Nestas sociedades contemporâneas, exponencialmente tecnocráticas em que a inteligência técnica é sobrevalorizada em relação à inteligência humanística, os intelectuais constituem, ainda assim, o autêntico baluarte dos valores e dos ideais humanísticos que é necessário preservar para garantir níveis de bem-estar que compaginem o desenvolvimento material e espiritual.
Com efeito, a sensibilidade associada ao entendimento dota os intelectuais de uma percepção mais apurada dos valores profundos dos seres humanos (a verdade, a justiça, a paz, o amor, a beleza, etc) e dos ideais que elevam o Homem acima da brutalidade da Natureza.
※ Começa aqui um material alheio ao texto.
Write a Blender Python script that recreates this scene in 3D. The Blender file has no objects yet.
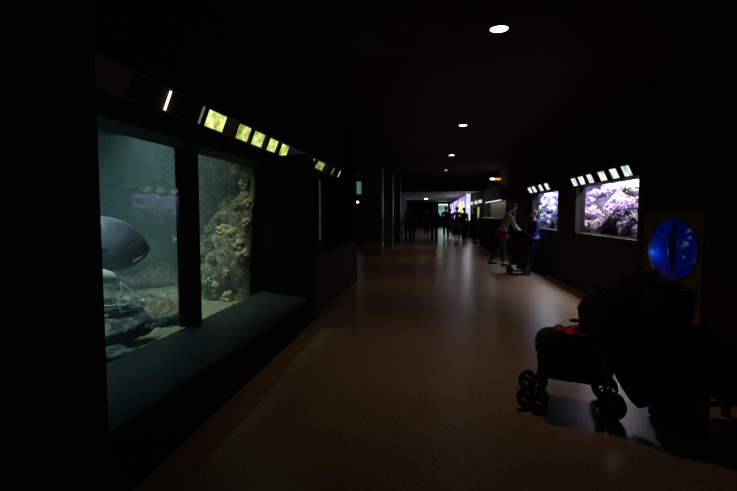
import bpy, bmesh, math, random
from mathutils import Vector, Matrix, noise
PI = math.pi
C = bpy.context.scene.collection
random.seed(7)

# ------------------------------------------------------------------ materials
def new_mat(name):
    m = bpy.data.materials.new(name); m.use_nodes = True
    nt = m.node_tree
    return m, nt, nt.nodes['Principled BSDF']

def mat(name, col, rough=.6, metal=0., bump=0., scale=30., var=0., spec=.5, coat=0., emit=None, es=0.):
    m, nt, b = new_mat(name)
    b.inputs['Roughness'].default_value = rough
    b.inputs['Metallic'].default_value = metal
    b.inputs['Specular IOR Level'].default_value = spec
    b.inputs['Coat Weight'].default_value = coat
    b.inputs['Base Color'].default_value = (*col, 1)
    tc = nt.nodes.new('ShaderNodeTexCoord')
    n = nt.nodes.new('ShaderNodeTexNoise'); n.inputs['Scale'].default_value = scale; n.inputs['Detail'].default_value = 5
    nt.links.new(tc.outputs['Object'], n.inputs['Vector'])
    r = nt.nodes.new('ShaderNodeValToRGB')
    r.color_ramp.elements[0].position = .3; r.color_ramp.elements[1].position = .7
    v = max(var, .06)
    r.color_ramp.elements[0].color = (*[c*(1-v) for c in col], 1)
    r.color_ramp.elements[1].color = (*[min(1, c*(1+v)) for c in col], 1)
    nt.links.new(n.outputs['Fac'], r.inputs['Fac']); nt.links.new(r.outputs['Color'], b.inputs['Base Color'])
    if bump:
        bp = nt.nodes.new('ShaderNodeBump'); bp.inputs['Strength'].default_value = bump; bp.inputs['Distance'].default_value = .02
        nt.links.new(n.outputs['Fac'], bp.inputs['Height']); nt.links.new(bp.outputs['Normal'], b.inputs['Normal'])
    if emit:
        b.inputs['Emission Color'].default_value = (*emit, 1); b.inputs['Emission Strength'].default_value = es
    return m

def mottled(name, cols, scale=8., rough=.8, bump=.6, dist=.03):
    m, nt, b = new_mat(name)
    b.inputs['Roughness'].default_value = rough
    tc = nt.nodes.new('ShaderNodeTexCoord')
    n = nt.nodes.new('ShaderNodeTexNoise'); n.inputs['Scale'].default_value = scale; n.inputs['Detail'].default_value = 8
    n.inputs['Roughness'].default_value = .7
    nt.links.new(tc.outputs['Object'], n.inputs['Vector'])
    r = nt.nodes.new('ShaderNodeValToRGB'); cr = r.color_ramp
    while len(cr.elements) < len(cols): cr.elements.new(.5)
    for i, c in enumerate(cols):
        cr.elements[i].position = .3 + .4*i/(len(cols)-1); cr.elements[i].color = (*c, 1)
    nt.links.new(n.outputs['Fac'], r.inputs['Fac']); nt.links.new(r.outputs['Color'], b.inputs['Base Color'])
    bp = nt.nodes.new('ShaderNodeBump'); bp.inputs['Strength'].default_value = bump; bp.inputs['Distance'].default_value = dist
    nt.links.new(n.outputs['Fac'], bp.inputs['Height']); nt.links.new(bp.outputs['Normal'], b.inputs['Normal'])
    return m

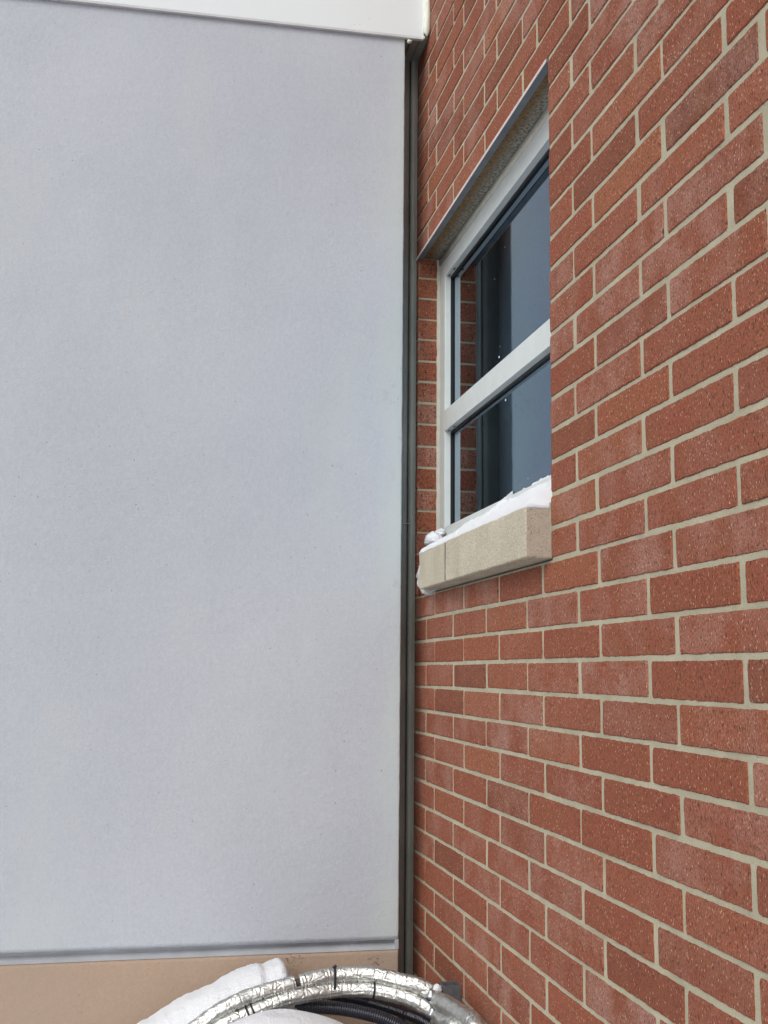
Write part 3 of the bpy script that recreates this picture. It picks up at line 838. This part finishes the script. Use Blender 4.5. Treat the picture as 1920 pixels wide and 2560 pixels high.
# snow heap behind the left run of the upper pipe
def heap(cont, ybk, yfr, drop, nsub=6, sd=0):
    """snow body: silhouette from the contour at mid depth, rounded front and back, going down by drop"""
    bm = bmesh.new(); ym = (ybk + yfr) / 2
    pts = resample(smooth_path([aty(x, y, ybk - .35 * (ybk - yfr)) for x, y in cont], 260), .004)
    prev = None
    for i, p in enumerate(pts):
        ring = []
        K = 18
        for k in range(K + 1):
            a = k / K * math.pi
            y = ym + (ybk - yfr) / 2 * math.copysign(abs(math.cos(a)) ** .75, math.cos(a))
            rg = .0035 * nz(p.x * 45, y * 45, sd) + .0016 * nz(p.x * 190, y * 190, sd)
            z = p.z + rg - drop * (1 - math.sin(a) ** .8)
            if k > K / 2: z = p.z + rg - drop * 1.0 * (1 - math.sin(a)) ** 1.0
            z += .006 * nz(p.x * 14, y * 14, z * 14, seed=sd) * math.sin(a)
            ring.append(bm.verts.new((p.x, y, z)))
        if prev:
            m = len(ring)
            for j in range(m): bm.faces.new((prev[j], prev[(j + 1) % m], ring[(j + 1) % m], ring[j]))
        else: bm.faces.new(ring)
        prev = ring
    bm.faces.new(prev); bmesh.ops.recalc_face_normals(bm, faces=bm.faces[:])
    return bm
cont = [(150,2700),(250,2632),(330,2566),(400,2523),(421.7,2512),(454,2493),(508.5,2464.6),(552,2443),(595,2421),(638.7,2405),(658,2408),(675.6,2398.4),(695,2391),(705,2395),(712.5,2408),(721,2425.6),(732,2438.6),(748,2450)]
tag(link('snow_drift', heap(cont, -.02, -.262, .105, sd=2), SNOW, None, True), 'smooth wedge of snow heaped between the beige wall and the foil pipe', 'snow')
# snowbank from the ground up to the hoses
bm = bmesh.new(); NA, NR = 60, 40
top = aty(715, 2532, -.42)
prev = None
for r in range(NR + 1):
    t = r / NR; ring = []
    for a in range(NA):
        th = a / NA * math.tau
        rad = .03 + .62 * t; x = top.x + .08 * t - .12 * t + rad * 1.0 * math.cos(th) * (1.0); y = top.y + rad * .62 * math.sin(th)
        y = min(y, -.015) 
        z = top.z * (1 - t ** 1.25) if t > .0 else top.z
        h = top.z * math.cos(min(1, t * 1.05) * math.pi / 2) ** .8 if t < .95 else 0
        h += .012 * nz(x * 7, y * 7, 0, seed=2) * (t > .02) - .002
        ring.append(bm.verts.new((x, y, h)))
    if prev:
        for j in range(NA): bm.faces.new((prev[j], prev[(j + 1) % NA], ring[(j + 1) % NA], ring[j]))
    else: bm.faces.new(ring)
    prev = ring
bmesh.ops.recalc_face_normals(bm, faces=bm.faces[:])
tag(link('snowbank', bm, SNOW, None, True), 'rounded white snowbank top at the bottom edge, in front of the black hoses', 'snow')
Mais do que nunca, a função social dos intelectuais assume-se como imprescindível ao equilíbrio Ecológico e Ético do futuro da Humanidade numa Era em que os valores são menosprezados pelos verdadeiros detentores dos poderes económico-financeiros.
A tese ideológica de Vasco Graça Moura de que “os intelectuais estão em vias de extinção”, apresentada em entrevista ao jornal i em agosto de 2013[3], é resultante do seu desencanto com a importância que os intelectuais têm no mundo atual e com a sua própria opção ideológica favorável à minimização do Estado no plano Cultural.
Manuela Canavilhas, por exemplo, no jornal das 9, do dia 29 de agosto de 2013, da SIC Notícias considerou, em antítese, que o Estado no caso da Exposição da artista Joana Vasconcelos deveria ter assumido este projecto estratégico de investir para colher os previsíveis lucros, dado o êxito internacional da artista no Palácio de Versalhes. Por oposição, Vasco Graça Moura assumiu uma posição de resignação perante a realidade incontornável de aceitação incondicional dos critérios dos mercados e menorizou no seu pensamento, concomitantemente, o papel das redes sociais e dos opinion makers nos meios de comunicação social. Revelou, assim, um completo desencanto e resignação como intelectual perante a ideologia dominante e, deste modo, limitou o seu próprio poder de intervenção social como membro da intelectualidade europeia.
Em síntese, é imperioso lutar contra a rendição das elites intelectuais ao poder tecnocrático, sob o risco da inexistência de visões amplas da vida humana nas sociedades pseudodesenvolvidas aprofundar a desumanidade das instituições e das estruturas internacionais. Por esta razão, constitui um imperativo Ético a intervenção social dos intelectuais na presente conjuntura, desta Globalização desregulada, que nos submerge numa exasperante apatia cívica.
[1] “Intelectual”, in Dicionário da Língua Portuguesa Contemporânea da Academia das Ciências de Lisboa, Lisboa, Editora Verbo, 2001, p. 2129.
[2] Adriano Moreira, “Discurso de Doutoramento Honoris Causa na Universidade do Mindelo – Cabo Verde”, in Nova Águia, nº 9, Sintra, Editora Zéfiro, 2012, pp. 215-218.
[3] “Vasco Graça Moura ‘Os intelectuais estão em vias de extinção – entrevista de Margarida Bon de Sousa a Vasco Graça Moura”, i (jornal), 17 de agosto de 2013, p. 25.